By John Terauds on April 19, 2013

Violinist Nadia Salerno-Sonnenberg at Koerner Hall on Friday night (John Terauds phone photo).
Violinist Nadja Salerno-Sonnenberg and pianist Anne-Marie McDermott at Koerner Hall on Friday night (John Terauds phone photo).

A great musical partnership like violinist Nadja Salerno-Sonnenberg and pianist Anne-Marie McDermott’s was a recipe for recital magic at Koerner Hall on Friday night.

The two performers were of one mind on all of the music they played, emphasizing a dialogue between two collaborators while also giving the music an immediate sense of excitement that felt as if it were being born in the moment.

McDermott is graceful and elegant, sometimes a bit mannered. Salerno-Sonnenberg is passionate and intense, devoid of manner or pretention. Yet it’s hard to imagine a finer partnership.

They knew, like complementary business or love partners, how to bring out the best in each other.

It was a relatively short but weighty programme.

The evening began with Arvo Pärt’s contemporary minimalist-style classic Spiegel im Spiegel, which helped the audience centre and switch from the stress and bustle of a big-city week to a different plane of perception.

Koerner Hall fell silent. Even typically bronchial Torontonans didn’t let go a single cough.

It fully prepared everyone for the intensity of Sergei Prokofiev’s Violin Sonata No. 1, which dates from 1946. Both pianist and violinist worked their way gradually up to the fire of the second movement before collapsing into ethereal delicacy in the third.

The emotional roller-coaster of the Prokofiev Sonata, rendered in often harsh dissonances, continued in the late-19th century harmonies of Ceesar Franck’s well-loved Violin Sonata.
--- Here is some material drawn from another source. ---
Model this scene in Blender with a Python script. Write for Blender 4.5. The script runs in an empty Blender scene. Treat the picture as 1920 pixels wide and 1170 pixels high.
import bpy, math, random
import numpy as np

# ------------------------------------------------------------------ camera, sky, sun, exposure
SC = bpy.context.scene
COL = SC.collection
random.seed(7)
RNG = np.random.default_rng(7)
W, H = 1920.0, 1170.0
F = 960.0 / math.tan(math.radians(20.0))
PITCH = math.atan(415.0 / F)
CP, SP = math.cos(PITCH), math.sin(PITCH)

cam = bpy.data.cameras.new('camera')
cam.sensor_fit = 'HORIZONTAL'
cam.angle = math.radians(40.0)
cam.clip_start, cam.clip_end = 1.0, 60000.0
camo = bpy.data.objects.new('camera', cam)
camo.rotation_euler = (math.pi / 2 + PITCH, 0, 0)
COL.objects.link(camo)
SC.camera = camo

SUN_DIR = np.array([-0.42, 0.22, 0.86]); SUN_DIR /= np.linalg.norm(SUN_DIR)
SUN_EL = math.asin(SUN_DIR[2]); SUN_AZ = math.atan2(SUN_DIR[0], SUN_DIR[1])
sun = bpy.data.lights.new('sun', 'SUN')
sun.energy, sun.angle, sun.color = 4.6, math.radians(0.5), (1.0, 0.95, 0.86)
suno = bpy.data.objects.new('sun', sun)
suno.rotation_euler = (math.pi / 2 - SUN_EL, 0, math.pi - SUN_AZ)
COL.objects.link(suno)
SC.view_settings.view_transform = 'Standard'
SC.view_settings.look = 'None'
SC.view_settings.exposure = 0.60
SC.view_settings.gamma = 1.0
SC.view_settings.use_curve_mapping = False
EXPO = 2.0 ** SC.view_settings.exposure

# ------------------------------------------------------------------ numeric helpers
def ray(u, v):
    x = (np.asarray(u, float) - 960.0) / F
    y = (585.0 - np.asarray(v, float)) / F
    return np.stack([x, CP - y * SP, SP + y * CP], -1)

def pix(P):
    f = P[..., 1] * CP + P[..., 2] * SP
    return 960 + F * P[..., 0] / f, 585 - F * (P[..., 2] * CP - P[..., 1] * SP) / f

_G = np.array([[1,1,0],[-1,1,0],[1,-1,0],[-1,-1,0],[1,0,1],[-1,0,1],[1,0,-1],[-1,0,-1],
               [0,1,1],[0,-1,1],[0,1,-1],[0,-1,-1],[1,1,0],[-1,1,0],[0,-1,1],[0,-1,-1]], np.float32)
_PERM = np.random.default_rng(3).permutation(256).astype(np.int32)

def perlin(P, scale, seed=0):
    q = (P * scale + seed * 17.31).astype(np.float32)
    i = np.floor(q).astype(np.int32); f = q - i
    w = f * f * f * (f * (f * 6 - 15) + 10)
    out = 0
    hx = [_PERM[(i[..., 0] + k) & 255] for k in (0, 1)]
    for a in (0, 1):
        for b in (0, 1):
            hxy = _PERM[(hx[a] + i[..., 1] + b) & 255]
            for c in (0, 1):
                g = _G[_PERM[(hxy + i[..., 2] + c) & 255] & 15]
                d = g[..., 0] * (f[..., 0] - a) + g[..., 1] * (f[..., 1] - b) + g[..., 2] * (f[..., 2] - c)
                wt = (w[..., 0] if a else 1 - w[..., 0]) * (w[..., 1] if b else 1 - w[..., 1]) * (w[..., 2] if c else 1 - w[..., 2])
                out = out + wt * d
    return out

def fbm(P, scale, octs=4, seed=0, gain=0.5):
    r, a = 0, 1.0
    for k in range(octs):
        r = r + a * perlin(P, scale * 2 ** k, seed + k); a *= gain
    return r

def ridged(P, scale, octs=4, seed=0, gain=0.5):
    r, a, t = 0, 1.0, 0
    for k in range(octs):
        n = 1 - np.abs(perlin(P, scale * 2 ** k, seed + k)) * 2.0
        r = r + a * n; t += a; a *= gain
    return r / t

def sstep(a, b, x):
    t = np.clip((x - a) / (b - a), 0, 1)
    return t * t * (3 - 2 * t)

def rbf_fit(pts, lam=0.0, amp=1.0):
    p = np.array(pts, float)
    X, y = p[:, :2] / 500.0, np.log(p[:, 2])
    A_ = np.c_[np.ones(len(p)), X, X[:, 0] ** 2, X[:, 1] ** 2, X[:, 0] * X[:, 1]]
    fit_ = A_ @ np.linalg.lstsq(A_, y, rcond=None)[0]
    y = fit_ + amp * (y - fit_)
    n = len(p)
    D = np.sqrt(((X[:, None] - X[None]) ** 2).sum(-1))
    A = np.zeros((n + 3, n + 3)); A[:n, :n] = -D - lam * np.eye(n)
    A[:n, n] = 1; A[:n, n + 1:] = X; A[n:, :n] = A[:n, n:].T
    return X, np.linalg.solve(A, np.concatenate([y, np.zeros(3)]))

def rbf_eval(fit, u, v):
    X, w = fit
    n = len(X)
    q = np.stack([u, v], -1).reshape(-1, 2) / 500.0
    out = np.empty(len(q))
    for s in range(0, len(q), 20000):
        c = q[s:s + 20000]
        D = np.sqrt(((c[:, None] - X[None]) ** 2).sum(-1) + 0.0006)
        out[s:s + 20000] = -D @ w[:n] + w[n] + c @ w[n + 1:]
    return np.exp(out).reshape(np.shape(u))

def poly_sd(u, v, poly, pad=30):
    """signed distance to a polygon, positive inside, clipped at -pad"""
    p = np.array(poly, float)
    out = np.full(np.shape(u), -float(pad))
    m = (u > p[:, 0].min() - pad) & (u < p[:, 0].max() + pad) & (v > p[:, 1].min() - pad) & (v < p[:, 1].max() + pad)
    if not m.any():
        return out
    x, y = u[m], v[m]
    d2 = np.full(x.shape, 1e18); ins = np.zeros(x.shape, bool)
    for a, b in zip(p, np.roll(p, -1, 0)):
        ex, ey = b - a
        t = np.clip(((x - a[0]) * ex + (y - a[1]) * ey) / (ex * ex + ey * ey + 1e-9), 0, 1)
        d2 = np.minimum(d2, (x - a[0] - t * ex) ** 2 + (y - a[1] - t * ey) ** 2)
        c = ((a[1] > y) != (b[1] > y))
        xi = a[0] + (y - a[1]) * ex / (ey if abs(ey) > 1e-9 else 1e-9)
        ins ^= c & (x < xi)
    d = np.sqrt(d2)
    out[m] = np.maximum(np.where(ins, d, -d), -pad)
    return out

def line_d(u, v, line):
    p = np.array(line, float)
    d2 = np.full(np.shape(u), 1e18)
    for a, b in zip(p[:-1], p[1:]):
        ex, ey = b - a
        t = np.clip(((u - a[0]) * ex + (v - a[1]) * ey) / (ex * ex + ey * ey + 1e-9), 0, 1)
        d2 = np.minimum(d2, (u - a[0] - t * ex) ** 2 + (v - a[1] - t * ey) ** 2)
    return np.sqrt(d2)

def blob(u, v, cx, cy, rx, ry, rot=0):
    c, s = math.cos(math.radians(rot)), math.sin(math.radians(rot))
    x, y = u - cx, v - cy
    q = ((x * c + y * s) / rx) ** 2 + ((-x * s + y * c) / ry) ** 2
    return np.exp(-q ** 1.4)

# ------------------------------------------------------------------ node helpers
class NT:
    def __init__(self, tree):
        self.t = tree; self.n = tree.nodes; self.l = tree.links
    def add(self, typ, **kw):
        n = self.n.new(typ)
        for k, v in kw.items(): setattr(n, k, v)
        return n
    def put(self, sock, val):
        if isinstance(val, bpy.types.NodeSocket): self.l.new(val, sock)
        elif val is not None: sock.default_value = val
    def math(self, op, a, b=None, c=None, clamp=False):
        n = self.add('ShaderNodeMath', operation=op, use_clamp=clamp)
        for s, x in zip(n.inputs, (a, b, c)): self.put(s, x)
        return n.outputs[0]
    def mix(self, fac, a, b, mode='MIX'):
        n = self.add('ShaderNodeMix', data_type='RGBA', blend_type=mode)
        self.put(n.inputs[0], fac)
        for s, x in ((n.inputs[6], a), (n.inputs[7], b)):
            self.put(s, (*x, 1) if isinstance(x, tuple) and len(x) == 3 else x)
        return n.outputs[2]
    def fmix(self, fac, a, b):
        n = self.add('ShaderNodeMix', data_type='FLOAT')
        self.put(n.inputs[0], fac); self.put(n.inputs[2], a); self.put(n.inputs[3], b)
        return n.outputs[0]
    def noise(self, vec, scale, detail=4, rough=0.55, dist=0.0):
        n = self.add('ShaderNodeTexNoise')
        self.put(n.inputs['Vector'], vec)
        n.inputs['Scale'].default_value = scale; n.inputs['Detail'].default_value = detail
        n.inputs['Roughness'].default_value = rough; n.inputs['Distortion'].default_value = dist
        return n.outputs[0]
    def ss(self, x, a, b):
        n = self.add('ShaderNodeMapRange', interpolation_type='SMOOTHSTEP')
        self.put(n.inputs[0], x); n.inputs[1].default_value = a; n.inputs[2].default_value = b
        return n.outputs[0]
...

The degree to which the violin and piano parts are arranged as dialogues has rarely been as apparent as at the hands of McDermott and Salerno-Sonnenberg. Their rendition was a breathtaking mixture of strength and nuance and expertly shaped thematic developments.

Both of the evening’s sonatas were great programming choices, in that they showcased the complete artist — from technical ability to musicality. Both women possessed these attributes in abundance.

It was hard to imagine these great pieces being played any better.

The evening’s only downside was seeing some empty seats at Koerner Hall, a reminder that there could have been more people out to witness these two fine artists making beautiful music together.